### Scenes as source code
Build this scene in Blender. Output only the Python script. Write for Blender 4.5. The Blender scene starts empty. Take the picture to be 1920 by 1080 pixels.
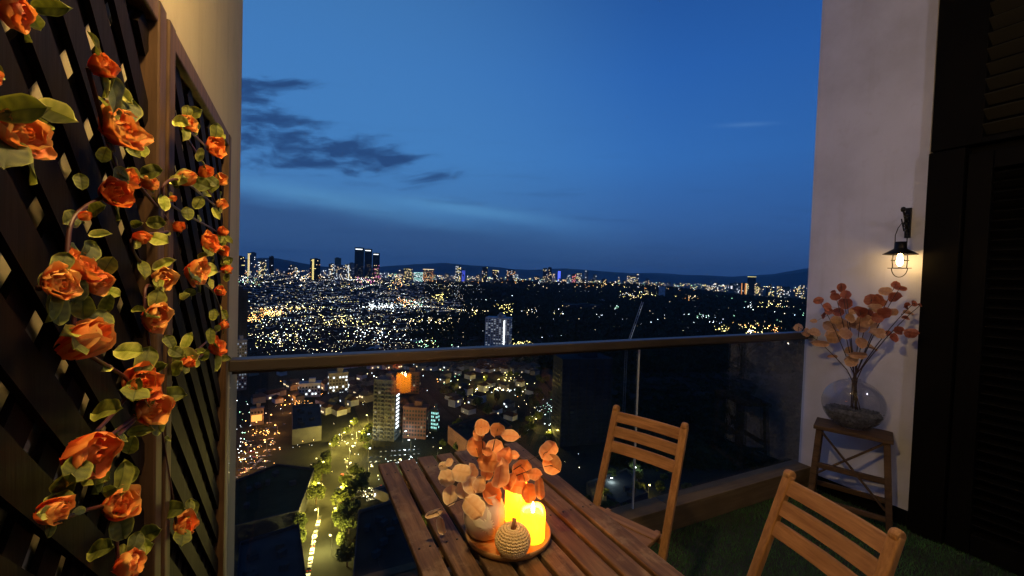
import bpy, math, random
import numpy as np
from mathutils import Vector, Matrix, noise as mnoise
R = math.radians
random.seed(7); rng = np.random.default_rng(7)
sc = bpy.context.scene
col = sc.collection
# ------------------------------------------------------------------ camera
EYE = Vector((0, 0, 1.5)); YAW, PITCH, ROLL = 26.5, 1.55, 1.9
F = 800.0                                    # focal length in pixels of the 1920 wide photograph
rot = (Matrix.Rotation(R(-YAW), 3, 'Z') @ Matrix.Rotation(R(90 - PITCH), 3, 'X') @ Matrix.Rotation(R(ROLL), 3, 'Z'))
cd = bpy.data.cameras.new('camera'); cam = bpy.data.objects.new('camera', cd); col.objects.link(cam)
cam.matrix_world = Matrix.Translation(EYE) @ rot.to_4x4()
cd.sensor_width = 36; cd.lens = 36 * F / 1920; cd.clip_start = 0.02; cd.clip_end = 80000
sc.camera = cam
# ------------------------------------------------------------------ world: dusk sky
W = bpy.data.worlds.new('World'); sc.world = W; W.use_nodes = True
sc.view_settings.view_transform = 'Standard'; sc.view_settings.look = 'None'
sc.view_settings.exposure = 0; sc.view_settings.gamma = 1; sc.view_settings.use_curve_mapping = False
sc.cycles.use_denoising = True
sc.cycles.sample_clamp_indirect = 4
sc.cycles.max_bounces = 8; sc.cycles.transparent_max_bounces = 16; sc.cycles.volume_bounces = 0
def lin(r, g, b):
    f = lambda c: (c/255/12.92) if c/255 <= .04045 else ((c/255+.055)/1.055)**2.4
    return (f(r), f(g), f(b), 1)
class NT:
    def __init__(s, nt): s.nt = nt; s.n = nt.nodes; s.l = nt.links
    def node(s, t, **kw):
        n = s.n.new(t)
        for k, v in kw.items():
            if k == 'ins':
                for i, x in v.items():
                    if isinstance(x, bpy.types.NodeSocket): s.l.new(x, n.inputs[i])
                    else: n.inputs[i].default_value = x
            else: setattr(n, k, v)
        return n
    def math(s, op, a, b=0.0, clamp=False):
        return s.node('ShaderNodeMath', operation=op, use_clamp=clamp, ins={0: a, 1: b}).outputs[0]
    def vmath(s, op, a, b=(0, 0, 0)):
        n = s.node('ShaderNodeVectorMath', operation=op, ins={0: a, 1: b})
        return n.outputs['Value'] if op in ('DOT_PRODUCT', 'LENGTH') else n.outputs[0]
    def smooth(s, x, a, b):
        return s.node('ShaderNodeMapRange', interpolation_type='SMOOTHSTEP', ins={0: x, 1: a, 2: b, 3: 0.0, 4: 1.0}).outputs[0]
    def mix(s, f, a, b):
        n = s.node('ShaderNodeMix', data_type='RGBA')
        for i, x in ((0, f), (6, a), (7, b)):
            if isinstance(x, bpy.types.NodeSocket): s.l.new(x, n.inputs[i])
            else: n.inputs[i].default_value = x
        return n.outputs[2]
    def ramp(s, x, stops):
        n = s.node('ShaderNodeValToRGB', ins={0: x}); e = n.color_ramp.elements
        while len(e) < len(stops): e.new(.5)
        for el, (p, c) in zip(e, stops): el.position = p; el.color = c
        return n.outputs[0]
    def noise(s, vec, scale, detail=4, rough=.5, **kw):
        n = s.node('ShaderNodeTexNoise', ins={'Vector': vec, 'Scale': scale, 'Detail': detail, 'Roughness': rough}, **kw)
        return n.outputs[0]
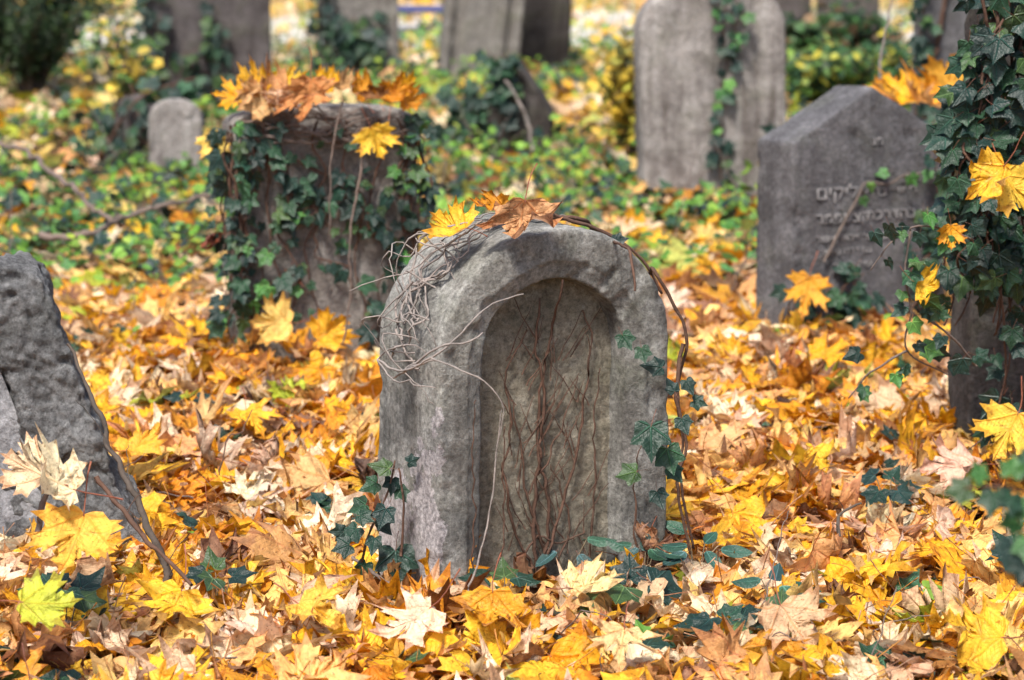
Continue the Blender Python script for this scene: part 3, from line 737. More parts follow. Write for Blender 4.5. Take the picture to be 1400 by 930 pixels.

### Written request
Please transcribe the material above exactly as written. Leave the pictures out.

### Response to this task
Build this scene in Blender. Output only the Python script. Write for Blender 4.5. The Blender scene starts empty. Take the picture to be 1920 by 1080 pixels.
import bpy, math, random
import numpy as np
from mathutils import Vector, Matrix, noise as mnoise
R = math.radians
random.seed(7); rng = np.random.default_rng(7)
sc = bpy.context.scene
col = sc.collection
# ------------------------------------------------------------------ camera
EYE = Vector((0, 0, 1.5)); YAW, PITCH, ROLL = 26.5, 1.55, 1.9
F = 800.0                                    # focal length in pixels of the 1920 wide photograph
rot = (Matrix.Rotation(R(-YAW), 3, 'Z') @ Matrix.Rotation(R(90 - PITCH), 3, 'X') @ Matrix.Rotation(R(ROLL), 3, 'Z'))
cd = bpy.data.cameras.new('camera'); cam = bpy.data.objects.new('camera', cd); col.objects.link(cam)
cam.matrix_world = Matrix.Translation(EYE) @ rot.to_4x4()
cd.sensor_width = 36; cd.lens = 36 * F / 1920; cd.clip_start = 0.02; cd.clip_end = 80000
sc.camera = cam
# ------------------------------------------------------------------ world: dusk sky
W = bpy.data.worlds.new('World'); sc.world = W; W.use_nodes = True
sc.view_settings.view_transform = 'Standard'; sc.view_settings.look = 'None'
sc.view_settings.exposure = 0; sc.view_settings.gamma = 1; sc.view_settings.use_curve_mapping = False
sc.cycles.use_denoising = True
sc.cycles.sample_clamp_indirect = 4
sc.cycles.max_bounces = 8; sc.cycles.transparent_max_bounces = 16; sc.cycles.volume_bounces = 0
def lin(r, g, b):
    f = lambda c: (c/255/12.92) if c/255 <= .04045 else ((c/255+.055)/1.055)**2.4
    return (f(r), f(g), f(b), 1)
class NT:
    def __init__(s, nt): s.nt = nt; s.n = nt.nodes; s.l = nt.links
    def node(s, t, **kw):
        n = s.n.new(t)
        for k, v in kw.items():
            if k == 'ins':
                for i, x in v.items():
                    if isinstance(x, bpy.types.NodeSocket): s.l.new(x, n.inputs[i])
                    else: n.inputs[i].default_value = x
            else: setattr(n, k, v)
        return n
    def math(s, op, a, b=0.0, clamp=False):
        return s.node('ShaderNodeMath', operation=op, use_clamp=clamp, ins={0: a, 1: b}).outputs[0]
    def vmath(s, op, a, b=(0, 0, 0)):
        n = s.node('ShaderNodeVectorMath', operation=op, ins={0: a, 1: b})
        return n.outputs['Value'] if op in ('DOT_PRODUCT', 'LENGTH') else n.outputs[0]
    def smooth(s, x, a, b):
        return s.node('ShaderNodeMapRange', interpolation_type='SMOOTHSTEP', ins={0: x, 1: a, 2: b, 3: 0.0, 4: 1.0}).outputs[0]
    def mix(s, f, a, b):
        n = s.node('ShaderNodeMix', data_type='RGBA')
        for i, x in ((0, f), (6, a), (7, b)):
            if isinstance(x, bpy.types.NodeSocket): s.l.new(x, n.inputs[i])
            else: n.inputs[i].default_value = x
        return n.outputs[2]
    def ramp(s, x, stops):
        n = s.node('ShaderNodeValToRGB', ins={0: x}); e = n.color_ramp.elements
        while len(e) < len(stops): e.new(.5)
        for el, (p, c) in zip(e, stops): el.position = p; el.color = c
        return n.outputs[0]
    def noise(s, vec, scale, detail=4, rough=.5, **kw):
        n = s.node('ShaderNodeTexNoise', ins={'Vector': vec, 'Scale': scale, 'Detail': detail, 'Roughness': rough}, **kw)
        return n.outputs[0]
Continue the Blender Python script for this scene: part 3, from line 737. More parts follow. Write for Blender 4.5. Take the picture to be 1400 by 930 pixels.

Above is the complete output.